L’abbé, confronté à Lyon aux problèmes sociaux de pauvreté et à l’état d’abandon dans lequel se trouvaient certains enfants, se sentait investi de la mission de leur venir en aide, de reprendre leur éducation pour en faire des « citoyens utiles ».
Trop heureux de trouver dans la formule proposée par le père Rey une solution médiane entre le tout répressif et une coupable mansuétude devant la délinquance des enfants, les pouvoirs publics choisissent d’aider le père Rey dans son entreprise de création d’une colonie agricole pénitentiaire pour enfants. Ils lui accordent une aide financière pour chacun des jeunes gens recueillis, qui permit à la colonie de subsister. Délinquants, orphelins vagabonds y trouvent leur place. Le nombre des pensionnaires accueillis, bien que variable selon les années, atteint le nombre de 863 en 1874, l’année de la mort du père Rey.
Les méthodes éducatives s’apparentent aux méthodes militaires : discipline, ordre, travail, mais respect des jeunes, reconnaissance et récompense.
Bâtiments et autres constructions nécessaires à leurs activités sont construits ou adaptés avec les moyens limités dont ils disposent. Le plus gros chantier auquel le père Rey décide de s’atteler est l'élévation d'une nouvelle église, qui prend sa place au sein de la colonie en 1861.

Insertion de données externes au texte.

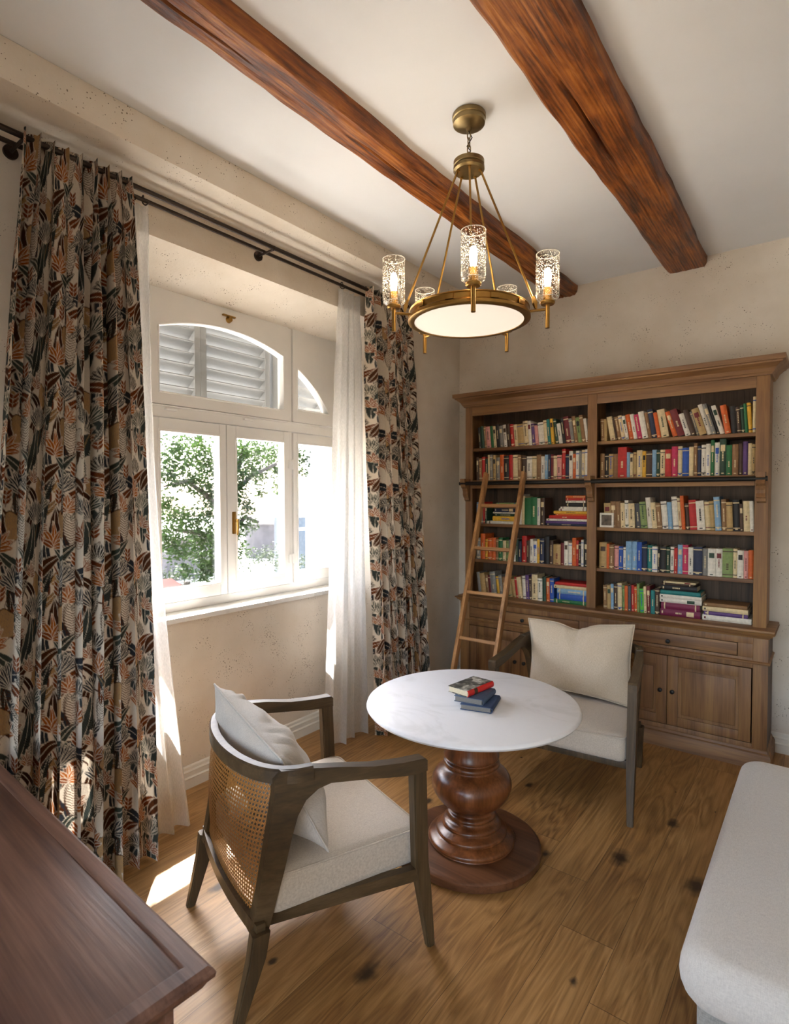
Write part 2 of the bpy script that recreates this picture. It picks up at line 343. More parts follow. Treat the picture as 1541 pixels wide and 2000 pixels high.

Puis le contexte politique change et devient défavorable à la cause cléricale. Des articles paraissent en 1888 dans un journal lyonnais anticlérical et créent un climat lourdement hostile, provoquant en septembre 1888 le retrait de la reconnaissance d’utilité publique à la Société des frères de Saint-Joseph, ce qui entraîne le rapide déclin, puis la chute de la colonie. Le domaine de Cîteaux, abandonné de ses occupants, passe donc aux mains de l’État.